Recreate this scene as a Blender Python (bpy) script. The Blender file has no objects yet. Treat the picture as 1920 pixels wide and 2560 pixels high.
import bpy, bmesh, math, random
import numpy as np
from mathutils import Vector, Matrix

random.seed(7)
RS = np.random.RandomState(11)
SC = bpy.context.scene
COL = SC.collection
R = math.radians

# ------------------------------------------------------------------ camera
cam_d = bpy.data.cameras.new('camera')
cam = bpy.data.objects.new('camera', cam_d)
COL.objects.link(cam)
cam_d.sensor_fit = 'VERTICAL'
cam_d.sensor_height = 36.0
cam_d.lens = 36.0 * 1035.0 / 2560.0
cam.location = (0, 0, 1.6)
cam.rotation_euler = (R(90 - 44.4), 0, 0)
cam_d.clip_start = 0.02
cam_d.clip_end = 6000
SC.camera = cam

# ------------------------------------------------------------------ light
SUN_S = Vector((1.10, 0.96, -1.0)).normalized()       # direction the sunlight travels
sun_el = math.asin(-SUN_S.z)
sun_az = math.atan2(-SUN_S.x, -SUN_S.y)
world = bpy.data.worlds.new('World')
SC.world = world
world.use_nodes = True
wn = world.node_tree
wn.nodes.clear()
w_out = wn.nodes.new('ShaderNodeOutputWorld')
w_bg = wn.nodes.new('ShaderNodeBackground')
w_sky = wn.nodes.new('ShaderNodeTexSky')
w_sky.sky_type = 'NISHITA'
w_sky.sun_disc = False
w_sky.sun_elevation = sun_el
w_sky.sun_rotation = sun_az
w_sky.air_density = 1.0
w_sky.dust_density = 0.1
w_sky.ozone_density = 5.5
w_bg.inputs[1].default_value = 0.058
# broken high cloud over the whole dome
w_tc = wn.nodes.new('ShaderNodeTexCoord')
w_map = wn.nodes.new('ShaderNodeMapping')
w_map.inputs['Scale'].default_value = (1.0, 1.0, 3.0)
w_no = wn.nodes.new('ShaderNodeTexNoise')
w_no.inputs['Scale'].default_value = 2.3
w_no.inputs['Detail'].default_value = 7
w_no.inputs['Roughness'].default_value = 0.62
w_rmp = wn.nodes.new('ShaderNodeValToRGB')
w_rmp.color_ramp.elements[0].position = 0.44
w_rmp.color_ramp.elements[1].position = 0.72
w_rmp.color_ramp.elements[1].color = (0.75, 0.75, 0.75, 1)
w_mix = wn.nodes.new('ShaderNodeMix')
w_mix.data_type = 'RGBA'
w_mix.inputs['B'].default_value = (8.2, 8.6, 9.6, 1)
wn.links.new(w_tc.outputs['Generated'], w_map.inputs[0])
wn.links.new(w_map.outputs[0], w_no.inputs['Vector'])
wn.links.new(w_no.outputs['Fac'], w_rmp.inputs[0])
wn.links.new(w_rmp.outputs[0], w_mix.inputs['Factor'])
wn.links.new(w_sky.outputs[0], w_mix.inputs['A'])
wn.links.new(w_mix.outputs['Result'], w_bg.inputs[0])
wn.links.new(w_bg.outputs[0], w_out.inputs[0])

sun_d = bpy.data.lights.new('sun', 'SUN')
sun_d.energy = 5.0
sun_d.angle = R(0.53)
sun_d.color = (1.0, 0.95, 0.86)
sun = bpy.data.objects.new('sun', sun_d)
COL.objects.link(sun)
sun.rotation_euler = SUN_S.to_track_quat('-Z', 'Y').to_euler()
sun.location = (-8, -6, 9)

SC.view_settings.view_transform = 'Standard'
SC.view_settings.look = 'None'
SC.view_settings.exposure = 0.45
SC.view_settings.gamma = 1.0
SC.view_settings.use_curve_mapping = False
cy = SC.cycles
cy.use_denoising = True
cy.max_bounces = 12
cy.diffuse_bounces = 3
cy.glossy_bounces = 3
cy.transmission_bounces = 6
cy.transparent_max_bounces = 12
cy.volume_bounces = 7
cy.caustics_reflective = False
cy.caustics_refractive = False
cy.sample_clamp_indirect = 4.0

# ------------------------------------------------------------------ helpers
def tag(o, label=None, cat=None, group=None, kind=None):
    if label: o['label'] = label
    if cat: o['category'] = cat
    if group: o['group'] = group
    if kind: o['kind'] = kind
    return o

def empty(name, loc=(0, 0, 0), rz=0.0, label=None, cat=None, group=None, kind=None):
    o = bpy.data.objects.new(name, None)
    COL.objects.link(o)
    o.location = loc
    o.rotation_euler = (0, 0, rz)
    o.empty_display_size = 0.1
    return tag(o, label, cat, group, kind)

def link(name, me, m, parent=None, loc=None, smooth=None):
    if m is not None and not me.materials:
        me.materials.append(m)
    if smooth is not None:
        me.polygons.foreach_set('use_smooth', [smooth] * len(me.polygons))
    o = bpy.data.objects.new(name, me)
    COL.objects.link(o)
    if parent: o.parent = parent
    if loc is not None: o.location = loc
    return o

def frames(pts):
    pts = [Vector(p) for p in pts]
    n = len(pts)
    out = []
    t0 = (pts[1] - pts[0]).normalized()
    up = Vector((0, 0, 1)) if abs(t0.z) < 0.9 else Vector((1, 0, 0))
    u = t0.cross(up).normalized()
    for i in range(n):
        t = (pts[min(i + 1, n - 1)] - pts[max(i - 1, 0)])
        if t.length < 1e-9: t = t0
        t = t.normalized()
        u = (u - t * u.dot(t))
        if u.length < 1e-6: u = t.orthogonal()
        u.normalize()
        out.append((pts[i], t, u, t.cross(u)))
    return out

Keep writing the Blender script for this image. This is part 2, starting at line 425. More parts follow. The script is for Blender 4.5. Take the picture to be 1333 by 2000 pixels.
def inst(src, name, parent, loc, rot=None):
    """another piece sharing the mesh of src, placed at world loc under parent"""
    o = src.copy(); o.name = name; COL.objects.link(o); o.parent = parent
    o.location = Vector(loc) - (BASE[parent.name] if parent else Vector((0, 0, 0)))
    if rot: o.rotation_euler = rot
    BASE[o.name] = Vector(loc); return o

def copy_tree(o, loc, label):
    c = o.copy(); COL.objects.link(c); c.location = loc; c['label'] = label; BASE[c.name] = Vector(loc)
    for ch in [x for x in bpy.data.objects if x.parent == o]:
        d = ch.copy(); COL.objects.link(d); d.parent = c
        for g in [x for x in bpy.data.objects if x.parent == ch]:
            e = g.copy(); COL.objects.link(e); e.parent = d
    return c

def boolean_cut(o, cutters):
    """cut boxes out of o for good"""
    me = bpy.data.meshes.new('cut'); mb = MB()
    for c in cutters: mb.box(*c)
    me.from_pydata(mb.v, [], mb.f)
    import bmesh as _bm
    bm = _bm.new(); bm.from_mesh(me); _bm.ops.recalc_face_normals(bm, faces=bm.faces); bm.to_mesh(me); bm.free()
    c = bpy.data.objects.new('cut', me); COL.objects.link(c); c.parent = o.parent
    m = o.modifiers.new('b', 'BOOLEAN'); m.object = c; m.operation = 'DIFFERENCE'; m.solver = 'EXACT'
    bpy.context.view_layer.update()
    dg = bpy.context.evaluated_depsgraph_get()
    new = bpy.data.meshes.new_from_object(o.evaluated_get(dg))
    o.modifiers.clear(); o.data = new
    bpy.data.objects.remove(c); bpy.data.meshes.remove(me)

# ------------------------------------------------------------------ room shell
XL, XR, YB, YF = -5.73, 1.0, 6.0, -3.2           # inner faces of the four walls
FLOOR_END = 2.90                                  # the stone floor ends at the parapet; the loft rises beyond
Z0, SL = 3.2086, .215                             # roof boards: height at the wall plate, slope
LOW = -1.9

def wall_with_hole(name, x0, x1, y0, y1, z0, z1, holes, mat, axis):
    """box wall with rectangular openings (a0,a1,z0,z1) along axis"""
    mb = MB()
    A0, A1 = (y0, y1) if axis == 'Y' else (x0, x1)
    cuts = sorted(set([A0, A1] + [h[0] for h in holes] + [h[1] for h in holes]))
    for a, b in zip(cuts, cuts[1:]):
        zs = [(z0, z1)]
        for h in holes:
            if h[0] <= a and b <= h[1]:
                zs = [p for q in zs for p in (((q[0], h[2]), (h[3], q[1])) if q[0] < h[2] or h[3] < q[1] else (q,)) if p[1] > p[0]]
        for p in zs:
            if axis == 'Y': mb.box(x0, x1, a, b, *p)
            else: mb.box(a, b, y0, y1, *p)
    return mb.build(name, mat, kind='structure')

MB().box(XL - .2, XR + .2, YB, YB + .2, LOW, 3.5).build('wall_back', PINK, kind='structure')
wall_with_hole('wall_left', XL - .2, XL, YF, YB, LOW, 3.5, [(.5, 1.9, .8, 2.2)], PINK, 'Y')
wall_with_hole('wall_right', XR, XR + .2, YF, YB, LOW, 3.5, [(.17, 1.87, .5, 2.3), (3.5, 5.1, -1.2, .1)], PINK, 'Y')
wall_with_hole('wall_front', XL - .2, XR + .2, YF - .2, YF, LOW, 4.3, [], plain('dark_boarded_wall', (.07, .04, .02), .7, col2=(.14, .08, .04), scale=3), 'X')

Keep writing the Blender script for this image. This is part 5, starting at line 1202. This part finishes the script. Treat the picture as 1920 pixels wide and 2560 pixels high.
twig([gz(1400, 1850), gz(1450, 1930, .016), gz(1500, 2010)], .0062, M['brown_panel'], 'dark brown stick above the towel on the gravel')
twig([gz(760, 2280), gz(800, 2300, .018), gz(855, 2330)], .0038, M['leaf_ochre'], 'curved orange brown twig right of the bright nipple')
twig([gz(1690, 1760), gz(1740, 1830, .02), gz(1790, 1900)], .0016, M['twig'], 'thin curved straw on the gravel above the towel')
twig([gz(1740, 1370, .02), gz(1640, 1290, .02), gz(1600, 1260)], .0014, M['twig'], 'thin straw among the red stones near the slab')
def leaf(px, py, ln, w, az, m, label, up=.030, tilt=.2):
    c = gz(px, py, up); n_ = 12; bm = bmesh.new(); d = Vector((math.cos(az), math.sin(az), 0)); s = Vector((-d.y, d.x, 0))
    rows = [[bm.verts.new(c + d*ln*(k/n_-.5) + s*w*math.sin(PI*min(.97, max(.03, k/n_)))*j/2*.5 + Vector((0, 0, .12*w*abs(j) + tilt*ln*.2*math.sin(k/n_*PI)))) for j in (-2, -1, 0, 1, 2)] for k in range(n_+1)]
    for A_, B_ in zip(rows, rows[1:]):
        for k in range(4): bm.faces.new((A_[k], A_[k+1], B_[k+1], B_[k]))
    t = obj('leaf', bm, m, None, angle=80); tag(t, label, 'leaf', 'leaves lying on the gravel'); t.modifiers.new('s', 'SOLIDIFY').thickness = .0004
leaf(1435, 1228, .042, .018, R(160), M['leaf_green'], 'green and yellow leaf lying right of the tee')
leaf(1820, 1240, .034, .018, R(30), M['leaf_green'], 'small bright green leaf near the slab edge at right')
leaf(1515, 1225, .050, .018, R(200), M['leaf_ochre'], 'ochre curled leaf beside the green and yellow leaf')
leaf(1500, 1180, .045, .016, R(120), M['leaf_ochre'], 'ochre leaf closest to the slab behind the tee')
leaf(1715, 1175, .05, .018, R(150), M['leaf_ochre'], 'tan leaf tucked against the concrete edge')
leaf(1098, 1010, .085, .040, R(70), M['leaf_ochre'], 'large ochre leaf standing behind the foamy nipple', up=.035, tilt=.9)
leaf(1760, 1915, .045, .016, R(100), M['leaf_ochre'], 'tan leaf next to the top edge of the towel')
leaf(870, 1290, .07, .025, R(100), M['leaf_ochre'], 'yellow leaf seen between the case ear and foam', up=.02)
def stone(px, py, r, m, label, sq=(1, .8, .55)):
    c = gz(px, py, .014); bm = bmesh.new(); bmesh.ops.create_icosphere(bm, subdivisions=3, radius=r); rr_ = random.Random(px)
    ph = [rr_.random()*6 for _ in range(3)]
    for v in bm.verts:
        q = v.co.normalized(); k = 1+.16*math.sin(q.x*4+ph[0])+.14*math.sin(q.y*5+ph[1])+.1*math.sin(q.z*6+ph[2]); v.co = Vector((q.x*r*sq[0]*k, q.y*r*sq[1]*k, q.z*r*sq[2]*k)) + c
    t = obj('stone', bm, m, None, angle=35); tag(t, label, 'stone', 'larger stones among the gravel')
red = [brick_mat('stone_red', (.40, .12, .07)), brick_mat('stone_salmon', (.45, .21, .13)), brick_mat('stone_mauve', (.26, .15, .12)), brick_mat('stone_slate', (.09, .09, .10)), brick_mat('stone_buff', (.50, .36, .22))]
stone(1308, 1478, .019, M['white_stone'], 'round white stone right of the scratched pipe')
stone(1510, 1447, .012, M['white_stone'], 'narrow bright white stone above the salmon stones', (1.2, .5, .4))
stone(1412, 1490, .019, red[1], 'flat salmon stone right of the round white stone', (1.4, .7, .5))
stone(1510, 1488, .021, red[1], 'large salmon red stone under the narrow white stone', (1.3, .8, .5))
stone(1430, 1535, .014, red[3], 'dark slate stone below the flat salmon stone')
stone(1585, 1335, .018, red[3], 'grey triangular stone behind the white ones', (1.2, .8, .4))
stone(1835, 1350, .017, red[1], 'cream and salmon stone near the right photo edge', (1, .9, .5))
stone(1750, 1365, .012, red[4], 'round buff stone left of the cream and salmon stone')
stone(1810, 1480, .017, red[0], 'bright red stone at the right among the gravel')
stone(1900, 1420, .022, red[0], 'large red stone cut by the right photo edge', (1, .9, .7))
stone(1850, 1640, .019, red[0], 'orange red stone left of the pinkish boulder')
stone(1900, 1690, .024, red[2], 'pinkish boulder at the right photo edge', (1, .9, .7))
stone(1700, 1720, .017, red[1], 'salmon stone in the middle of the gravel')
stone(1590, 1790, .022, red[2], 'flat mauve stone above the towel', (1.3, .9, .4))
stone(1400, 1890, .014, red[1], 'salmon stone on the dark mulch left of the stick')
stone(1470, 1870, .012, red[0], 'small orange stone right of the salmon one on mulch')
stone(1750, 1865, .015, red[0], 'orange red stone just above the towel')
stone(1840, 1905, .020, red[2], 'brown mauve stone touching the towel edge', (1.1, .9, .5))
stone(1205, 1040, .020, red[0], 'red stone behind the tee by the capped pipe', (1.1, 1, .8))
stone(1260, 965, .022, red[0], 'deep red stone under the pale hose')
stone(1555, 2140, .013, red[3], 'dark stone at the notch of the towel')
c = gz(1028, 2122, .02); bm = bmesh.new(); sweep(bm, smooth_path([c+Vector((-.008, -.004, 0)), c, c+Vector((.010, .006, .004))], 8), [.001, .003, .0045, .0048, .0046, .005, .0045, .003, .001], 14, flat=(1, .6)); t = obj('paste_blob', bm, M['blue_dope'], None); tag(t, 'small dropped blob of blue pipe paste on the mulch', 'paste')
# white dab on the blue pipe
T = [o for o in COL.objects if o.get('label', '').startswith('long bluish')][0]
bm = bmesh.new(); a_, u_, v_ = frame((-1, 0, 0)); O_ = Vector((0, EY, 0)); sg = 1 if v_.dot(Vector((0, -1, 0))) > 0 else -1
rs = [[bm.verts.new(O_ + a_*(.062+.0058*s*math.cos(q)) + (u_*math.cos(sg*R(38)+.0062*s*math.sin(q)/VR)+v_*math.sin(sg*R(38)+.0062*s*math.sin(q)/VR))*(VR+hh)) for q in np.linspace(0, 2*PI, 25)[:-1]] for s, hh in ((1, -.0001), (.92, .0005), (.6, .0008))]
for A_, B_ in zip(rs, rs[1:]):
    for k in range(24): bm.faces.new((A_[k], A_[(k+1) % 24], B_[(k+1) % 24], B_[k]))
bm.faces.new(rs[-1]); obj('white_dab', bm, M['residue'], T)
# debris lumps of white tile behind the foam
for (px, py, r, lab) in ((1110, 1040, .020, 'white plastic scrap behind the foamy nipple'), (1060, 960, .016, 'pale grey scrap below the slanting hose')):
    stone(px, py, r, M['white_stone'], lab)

□ □ □ □

Give back exactly the lines from the beginning of the records through the line containing "R = math.radians", and only those.

Recreate this scene as a Blender Python (bpy) script. The Blender file has no objects yet. Treat the picture as 1920 pixels wide and 2560 pixels high.
import bpy, bmesh, math, random
import numpy as np
from mathutils import Vector, Matrix

random.seed(7)
RS = np.random.RandomState(11)
SC = bpy.context.scene
COL = SC.collection
R = math.radians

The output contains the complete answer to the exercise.